In other words, your template design can be clearly a virtual object in appearance, but in weight and heft, it should reflect a physical object, as though it had a physical presence. This can be achieved by appropriate use of drop shadows. It’s basically the idea of a real-world desk with a real-world piece of paper lying on it: we can discern which object is on top of the other because of the way it is presented and the shadow that it casts.

The same principles apply in creating material design. That’s part of what makes material design so useful for creating templates in the first place: it’s natural to create a hierarchy to the elements, showing which one needs attention first, by using shadows rather than a designation such as a number.

Use Wall To Wall Images

Material design uses images in a full-bleed manner, basically putting them front and center in the attention of the viewer. By eschewing the use of margins, it capitalizes on our natural tendency to be drawn to images rather than other types of content. A big picture is more interesting than a small picture.

In terms of creating templates that make good use of this principle, that means using lots of “technical” demonstrations, allowing the demo templates to change to reflect new options rather than relying on lots of textual content.

It also means letting your users upload their own images, headers, logos, and other graphics in order to test them out in the template.

Use Whitespace

At the same time, the judicious use of whitespace or negative space is also a key component in ensuring that your templates are legible, understandable, and user friendly.

Good use of whitespace is reflective of the inspiration of material design, which draws heavily from traditional print. For example, headers can be designed like headlines from a newspaper, allowing plenty of negative space around the text in order to focus the attention.

Use Authentic Motion

“Motion provides meaning,” says Google’s principles of material design.
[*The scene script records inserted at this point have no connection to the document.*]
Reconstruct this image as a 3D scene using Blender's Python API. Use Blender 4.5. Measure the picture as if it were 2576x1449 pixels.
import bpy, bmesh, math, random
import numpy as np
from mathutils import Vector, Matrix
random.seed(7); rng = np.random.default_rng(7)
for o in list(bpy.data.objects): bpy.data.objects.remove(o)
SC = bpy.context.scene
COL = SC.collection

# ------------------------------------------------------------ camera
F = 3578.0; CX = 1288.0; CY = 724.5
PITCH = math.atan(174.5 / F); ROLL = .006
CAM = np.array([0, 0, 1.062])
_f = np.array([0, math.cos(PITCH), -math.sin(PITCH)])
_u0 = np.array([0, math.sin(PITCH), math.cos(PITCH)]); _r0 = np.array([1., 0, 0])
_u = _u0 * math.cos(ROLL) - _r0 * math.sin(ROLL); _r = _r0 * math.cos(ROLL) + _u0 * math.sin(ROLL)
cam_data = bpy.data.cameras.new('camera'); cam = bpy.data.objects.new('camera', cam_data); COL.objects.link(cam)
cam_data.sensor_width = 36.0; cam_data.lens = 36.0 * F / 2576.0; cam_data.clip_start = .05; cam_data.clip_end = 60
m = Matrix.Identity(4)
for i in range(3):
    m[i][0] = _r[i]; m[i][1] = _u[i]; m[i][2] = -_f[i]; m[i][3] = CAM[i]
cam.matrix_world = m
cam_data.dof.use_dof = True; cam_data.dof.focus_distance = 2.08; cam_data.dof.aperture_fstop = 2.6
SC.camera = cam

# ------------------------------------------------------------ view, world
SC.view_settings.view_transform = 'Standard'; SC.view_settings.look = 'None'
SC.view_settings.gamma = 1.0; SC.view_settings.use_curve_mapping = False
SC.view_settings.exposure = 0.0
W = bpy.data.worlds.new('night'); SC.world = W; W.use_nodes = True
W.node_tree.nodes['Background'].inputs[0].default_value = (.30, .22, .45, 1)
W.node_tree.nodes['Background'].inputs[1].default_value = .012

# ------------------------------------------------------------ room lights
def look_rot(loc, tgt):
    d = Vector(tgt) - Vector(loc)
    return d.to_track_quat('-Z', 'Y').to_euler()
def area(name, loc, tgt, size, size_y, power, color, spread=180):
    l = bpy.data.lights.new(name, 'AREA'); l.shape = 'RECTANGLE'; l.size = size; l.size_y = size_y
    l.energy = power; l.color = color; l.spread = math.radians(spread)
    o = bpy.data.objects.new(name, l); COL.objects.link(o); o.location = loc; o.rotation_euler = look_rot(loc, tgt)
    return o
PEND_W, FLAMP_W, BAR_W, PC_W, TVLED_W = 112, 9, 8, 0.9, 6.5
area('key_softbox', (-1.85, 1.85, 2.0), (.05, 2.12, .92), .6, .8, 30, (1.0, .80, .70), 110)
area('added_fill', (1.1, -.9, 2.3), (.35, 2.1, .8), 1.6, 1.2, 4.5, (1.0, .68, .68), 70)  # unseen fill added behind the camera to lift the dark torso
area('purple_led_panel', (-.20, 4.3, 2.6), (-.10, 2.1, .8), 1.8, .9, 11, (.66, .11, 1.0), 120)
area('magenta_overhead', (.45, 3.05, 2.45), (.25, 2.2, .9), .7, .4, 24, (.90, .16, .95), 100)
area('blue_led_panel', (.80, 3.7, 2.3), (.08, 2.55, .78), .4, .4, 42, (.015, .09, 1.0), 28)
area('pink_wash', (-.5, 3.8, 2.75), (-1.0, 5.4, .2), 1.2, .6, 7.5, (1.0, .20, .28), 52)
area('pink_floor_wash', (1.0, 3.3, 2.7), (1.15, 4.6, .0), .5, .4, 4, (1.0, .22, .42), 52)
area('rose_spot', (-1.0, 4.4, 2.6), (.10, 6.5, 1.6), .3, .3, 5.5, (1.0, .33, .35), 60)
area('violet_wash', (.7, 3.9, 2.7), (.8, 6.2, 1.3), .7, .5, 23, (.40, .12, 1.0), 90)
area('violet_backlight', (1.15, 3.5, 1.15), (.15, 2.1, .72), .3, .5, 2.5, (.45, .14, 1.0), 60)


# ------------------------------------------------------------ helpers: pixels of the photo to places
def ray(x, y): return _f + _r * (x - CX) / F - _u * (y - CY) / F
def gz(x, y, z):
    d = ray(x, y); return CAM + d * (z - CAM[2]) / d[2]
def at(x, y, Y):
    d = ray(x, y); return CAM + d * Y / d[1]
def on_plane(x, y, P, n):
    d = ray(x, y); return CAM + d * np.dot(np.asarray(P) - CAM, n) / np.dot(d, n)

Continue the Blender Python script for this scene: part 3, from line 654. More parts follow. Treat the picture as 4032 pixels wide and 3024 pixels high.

Motion is designed to focus the attention of the viewer, to maintain continuity, and to promote clarity of understanding. Motion in material design is influenced and responsive to interactions from the viewer, whether subtle or overt.

In terms of highly-adaptable interfaces like templates, motion is a goldmine.

It can be done simply. What action does your viewer need to take? A subtle highlight or color change can indicate it. Did your viewer take that action? Another color change to acknowledge the interaction.

Material design also focuses on authentic motion. Just as the weight of the textures reflect the real world, the weight of the motion should, also. That means that the amount, speed, and accuracy of the input from your viewer can impact the amount, speed, and accuracy of the reaction from the template.

It’s a way to make your templates seem personalized for each and every user.

Material Design and You

Creating with material design principles takes a little forethought. After all, it’s a newer concept of design. But because it is based around real-world weights, textures, and motions, it’s also potentially easier to get the hang of, once you educate yourself about the principles and start to apply them.

And the effort is definitely worth it. Templates designed using these principles can offer more to the user, including ease of use, heightened engagement, and clarity of understanding. And using these five tips can make material design even more appealing!